Applying signal processing techniques to characterize rail corrugation, noise, and vibration

Abstract

This thesis presents the application of signal processing techniques to rail transit data for the purposes of rail corrugation maintenance. There are three primary forms of data in this work to which signal processing techniques were applied: (1) the analysis of rail corrugation as a spatial signal, (2) the analysis of wayside noise and noise spectra, and (3) balancing time and frequency resolution for inspection of on-board vibration signals. Grinding maintenance is common for addressing deteriorating rail surface condition, as surface defects like corrugation are removed. However, measuring the rail surface condition and then making the actionable decision to grind can be complex. This work develops a summary of corrugation roughness RCIx(λ), an extension of RCI2018 which uses a representative block root-mean square (RMS) measurement to summarize corrugation across a segment. The act of measuring surface roughness is a time-consuming task for property maintainers, and the act of measuring rail that does not require maintenance is wasteful. The measurement and analysis of wayside noise can give insight into the state of the rail to help property maintainers determine whether rail in a particular location is believed to require direct measurement and intervention, thus minimizing wasted effort. Lveq(λ, v) is developed in this thesis as a noise weighting scheme meant to isolate corrugation-related noise from a wayside noise sample spectrum. The usage of vehicle-mounted accelerometers can provide massive amounts of up-to-date information on rail condition through regular revenue service.
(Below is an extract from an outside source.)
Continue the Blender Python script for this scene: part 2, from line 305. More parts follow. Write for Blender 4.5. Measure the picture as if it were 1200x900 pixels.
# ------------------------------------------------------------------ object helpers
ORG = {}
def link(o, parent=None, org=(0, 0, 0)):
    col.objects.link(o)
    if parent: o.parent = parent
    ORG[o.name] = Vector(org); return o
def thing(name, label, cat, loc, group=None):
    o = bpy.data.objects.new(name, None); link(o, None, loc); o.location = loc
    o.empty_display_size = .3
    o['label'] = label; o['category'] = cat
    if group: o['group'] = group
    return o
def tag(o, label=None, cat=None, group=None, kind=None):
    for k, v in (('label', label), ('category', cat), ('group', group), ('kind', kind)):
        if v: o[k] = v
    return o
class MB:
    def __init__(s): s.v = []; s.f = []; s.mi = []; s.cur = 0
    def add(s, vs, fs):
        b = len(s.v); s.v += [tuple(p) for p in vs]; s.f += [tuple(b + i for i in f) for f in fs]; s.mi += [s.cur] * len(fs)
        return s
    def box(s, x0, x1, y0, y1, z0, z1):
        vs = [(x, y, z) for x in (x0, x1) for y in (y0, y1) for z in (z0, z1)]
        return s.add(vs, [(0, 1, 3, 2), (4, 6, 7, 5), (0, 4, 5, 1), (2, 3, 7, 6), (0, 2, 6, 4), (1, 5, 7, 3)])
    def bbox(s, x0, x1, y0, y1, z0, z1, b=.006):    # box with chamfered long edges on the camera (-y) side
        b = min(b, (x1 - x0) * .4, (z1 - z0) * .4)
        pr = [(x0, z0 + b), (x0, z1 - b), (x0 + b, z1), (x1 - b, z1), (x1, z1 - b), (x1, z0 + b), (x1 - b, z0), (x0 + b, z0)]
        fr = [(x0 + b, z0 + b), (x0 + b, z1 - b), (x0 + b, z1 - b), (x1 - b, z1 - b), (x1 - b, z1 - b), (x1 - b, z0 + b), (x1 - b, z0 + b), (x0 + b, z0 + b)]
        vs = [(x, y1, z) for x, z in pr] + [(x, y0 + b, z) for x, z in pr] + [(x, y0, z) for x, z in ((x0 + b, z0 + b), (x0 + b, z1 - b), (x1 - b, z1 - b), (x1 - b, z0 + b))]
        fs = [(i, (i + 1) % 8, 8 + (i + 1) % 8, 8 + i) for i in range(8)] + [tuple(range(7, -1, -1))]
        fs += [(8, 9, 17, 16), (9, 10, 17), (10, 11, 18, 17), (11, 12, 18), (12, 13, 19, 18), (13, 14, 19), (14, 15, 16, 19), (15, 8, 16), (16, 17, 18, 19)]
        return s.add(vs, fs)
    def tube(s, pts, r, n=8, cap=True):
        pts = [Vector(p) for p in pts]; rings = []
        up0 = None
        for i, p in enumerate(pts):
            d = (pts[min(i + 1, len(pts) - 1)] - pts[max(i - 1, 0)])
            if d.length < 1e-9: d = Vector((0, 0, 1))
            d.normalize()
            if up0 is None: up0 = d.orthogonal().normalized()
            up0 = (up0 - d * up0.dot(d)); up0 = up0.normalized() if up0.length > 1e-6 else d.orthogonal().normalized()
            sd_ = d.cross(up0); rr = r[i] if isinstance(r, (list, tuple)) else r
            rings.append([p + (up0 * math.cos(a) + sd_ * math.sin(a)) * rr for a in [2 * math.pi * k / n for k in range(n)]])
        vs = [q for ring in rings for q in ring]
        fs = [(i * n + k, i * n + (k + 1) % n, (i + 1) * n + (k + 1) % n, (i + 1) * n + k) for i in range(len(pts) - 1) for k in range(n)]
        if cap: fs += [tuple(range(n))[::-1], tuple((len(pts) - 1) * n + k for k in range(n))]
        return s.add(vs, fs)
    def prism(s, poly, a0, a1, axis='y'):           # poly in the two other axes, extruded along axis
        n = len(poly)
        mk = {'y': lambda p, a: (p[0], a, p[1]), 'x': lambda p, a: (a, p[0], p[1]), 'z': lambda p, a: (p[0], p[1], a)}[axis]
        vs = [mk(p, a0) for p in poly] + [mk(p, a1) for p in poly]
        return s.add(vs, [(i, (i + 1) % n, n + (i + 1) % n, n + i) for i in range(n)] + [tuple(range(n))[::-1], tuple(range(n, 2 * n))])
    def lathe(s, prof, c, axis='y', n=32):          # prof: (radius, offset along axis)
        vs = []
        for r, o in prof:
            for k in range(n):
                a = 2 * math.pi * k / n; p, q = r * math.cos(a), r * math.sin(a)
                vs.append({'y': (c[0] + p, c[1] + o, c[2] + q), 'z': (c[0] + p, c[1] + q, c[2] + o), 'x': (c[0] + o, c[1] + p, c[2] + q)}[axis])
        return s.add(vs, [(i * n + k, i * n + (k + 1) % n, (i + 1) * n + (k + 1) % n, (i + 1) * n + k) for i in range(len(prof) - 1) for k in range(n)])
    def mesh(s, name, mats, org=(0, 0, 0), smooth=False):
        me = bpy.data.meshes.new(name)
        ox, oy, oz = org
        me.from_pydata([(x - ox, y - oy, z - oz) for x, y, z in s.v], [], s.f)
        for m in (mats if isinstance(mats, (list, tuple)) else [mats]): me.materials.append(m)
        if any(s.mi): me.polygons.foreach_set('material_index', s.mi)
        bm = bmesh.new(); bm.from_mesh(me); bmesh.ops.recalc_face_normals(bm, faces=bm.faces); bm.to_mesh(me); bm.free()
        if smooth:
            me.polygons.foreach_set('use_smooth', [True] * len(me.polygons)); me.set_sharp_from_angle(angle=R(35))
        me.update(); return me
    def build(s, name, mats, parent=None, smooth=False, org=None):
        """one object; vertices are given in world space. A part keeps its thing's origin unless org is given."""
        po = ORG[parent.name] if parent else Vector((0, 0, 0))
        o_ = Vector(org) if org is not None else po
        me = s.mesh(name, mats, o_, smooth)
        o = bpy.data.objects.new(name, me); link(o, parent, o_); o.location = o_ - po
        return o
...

This scale of data collection can streamline measurement and maintenance decisions throughout a property, however, the information encoded in this data requires post-processing to identify the characteristics of interest. This work utilizes the wavelet transform as a time-frequency analysis tool to spatially locate a particular frequency attribute in an acceleration sample. The results presented herein showcase the effectiveness of the signal processing techniques applied to these data streams. The growth of corrugation and its response to grinding were demonstrated in both corrugation and wayside noise datasets, while the wavelet transform has demonstrated a sensitivity to characteristics of interest in on-board vibration data.